Required task
The lines to be extracted run from the start of the listing through the line containing "rng = np.random.default_rng(11)"; copy them exactly and nothing else.

Dataset extract
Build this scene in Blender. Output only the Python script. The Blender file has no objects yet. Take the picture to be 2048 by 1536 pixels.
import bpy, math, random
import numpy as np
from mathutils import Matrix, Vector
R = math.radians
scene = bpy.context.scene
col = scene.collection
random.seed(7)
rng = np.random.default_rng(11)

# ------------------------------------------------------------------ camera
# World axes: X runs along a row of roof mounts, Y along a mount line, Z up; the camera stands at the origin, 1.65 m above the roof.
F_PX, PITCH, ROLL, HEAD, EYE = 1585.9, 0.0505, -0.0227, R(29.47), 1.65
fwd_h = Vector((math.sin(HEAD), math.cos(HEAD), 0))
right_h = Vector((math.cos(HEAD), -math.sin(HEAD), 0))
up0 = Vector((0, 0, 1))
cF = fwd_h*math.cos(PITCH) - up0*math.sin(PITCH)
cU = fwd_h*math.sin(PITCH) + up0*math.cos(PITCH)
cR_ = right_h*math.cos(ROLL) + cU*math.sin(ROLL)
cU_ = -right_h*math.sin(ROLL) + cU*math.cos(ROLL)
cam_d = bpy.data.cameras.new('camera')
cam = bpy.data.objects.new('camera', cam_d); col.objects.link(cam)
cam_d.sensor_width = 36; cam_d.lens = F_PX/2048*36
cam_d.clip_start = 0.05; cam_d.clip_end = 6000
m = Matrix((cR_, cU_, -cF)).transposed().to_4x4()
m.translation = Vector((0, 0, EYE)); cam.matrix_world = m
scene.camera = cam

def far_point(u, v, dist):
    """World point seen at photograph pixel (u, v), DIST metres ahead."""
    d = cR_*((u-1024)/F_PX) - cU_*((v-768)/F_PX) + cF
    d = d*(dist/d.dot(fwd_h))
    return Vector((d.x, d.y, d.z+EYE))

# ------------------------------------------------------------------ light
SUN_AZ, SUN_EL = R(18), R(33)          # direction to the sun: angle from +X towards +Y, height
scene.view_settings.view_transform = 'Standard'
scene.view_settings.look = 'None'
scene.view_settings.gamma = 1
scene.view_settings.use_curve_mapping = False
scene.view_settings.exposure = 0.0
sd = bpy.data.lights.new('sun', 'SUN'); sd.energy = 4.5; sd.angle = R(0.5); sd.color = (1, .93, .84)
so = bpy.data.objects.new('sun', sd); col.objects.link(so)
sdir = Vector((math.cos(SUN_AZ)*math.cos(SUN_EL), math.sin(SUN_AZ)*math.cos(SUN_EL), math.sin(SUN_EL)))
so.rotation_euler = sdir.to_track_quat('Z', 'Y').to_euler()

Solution
Build this scene in Blender. Output only the Python script. The Blender file has no objects yet. Take the picture to be 2048 by 1536 pixels.
import bpy, math, random
import numpy as np
from mathutils import Matrix, Vector
R = math.radians
scene = bpy.context.scene
col = scene.collection
random.seed(7)
rng = np.random.default_rng(11)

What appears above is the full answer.